Wells argues new technologies give children “constant access” to potentially damaging content, and described social media algorithms as “behavioural cocaine” designed to maximize attention. She says stronger regulation is needed to stop tech companies building products that keep kids hooked.
YouTube had initially been exempt from the ban, but the government removed that exemption in July after the eSafety Commissioner reported YouTube was the platform where 10- to 15-year-olds most often encountered harmful content. As a result, YouTube must follow the same rules as other social media services.
From 10 December:
– Anyone under 16 will be automatically signed out of their YouTube account.
– They will not be allowed to sign back in.
– They cannot comment, upload videos, or interact with content.
– They can only watch videos while signed out.
– Default wellbeing features like bedtime or “take a break” reminders will not function for them.
YouTube Kids, the separate child-focused app, is not affected and will keep operating.
YouTube says the law was passed too quickly, without adequate consultation or planning, and failed to consider the complexities of online safety. Reports indicate Google may consider a legal challenge.
Separately, Australia’s internet safety regulator is investigating two newer apps popular with teenagers — Lemon8 and Yope — to see if they should also be covered by the ban. Both apps let users share photos and videos and are being downloaded increasingly by teens.
Under the new rules, social media companies must:
– Deactivate accounts belonging to anyone under 16.
– Prevent under-16s from creating new accounts.
– Block workarounds and tricks to bypass age rules.
– Report every six months on how many underage accounts they identify.
– Face fines up to A$49.5 million for non-compliance.
The ban applies to major platforms including Facebook, Instagram, TikTok, Snapchat, X (formerly Twitter), Twitch, Threads, Reddit, and Kick.
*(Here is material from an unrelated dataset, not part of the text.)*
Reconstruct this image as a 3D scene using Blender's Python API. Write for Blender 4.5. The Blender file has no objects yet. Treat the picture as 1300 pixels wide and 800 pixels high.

The government says the goal is to reduce underage users and lower the risk of harm.
The law has sparked a national debate. Supporters say it’s needed to shield children from dangerous content, predators, and addictive algorithms after tech companies failed to act. Critics argue the ban is overly blunt, misunderstands how young people use the internet, and will push children toward unsupervised access or workarounds that remove safety controls. YouTube is firmly in the latter camp, saying removing accounts will strip away protections and leave children “less safe, not more safe.”
The ban begins on 10 December. The government expects initial challenges but says the change is necessary and that its benefits will outweigh short-term problems. Tech companies must implement major changes and provide regular reports on underage accounts. Parents, educators, platforms, and safety groups continue to debate the best approach; the coming weeks and months will show how the law performs in practice.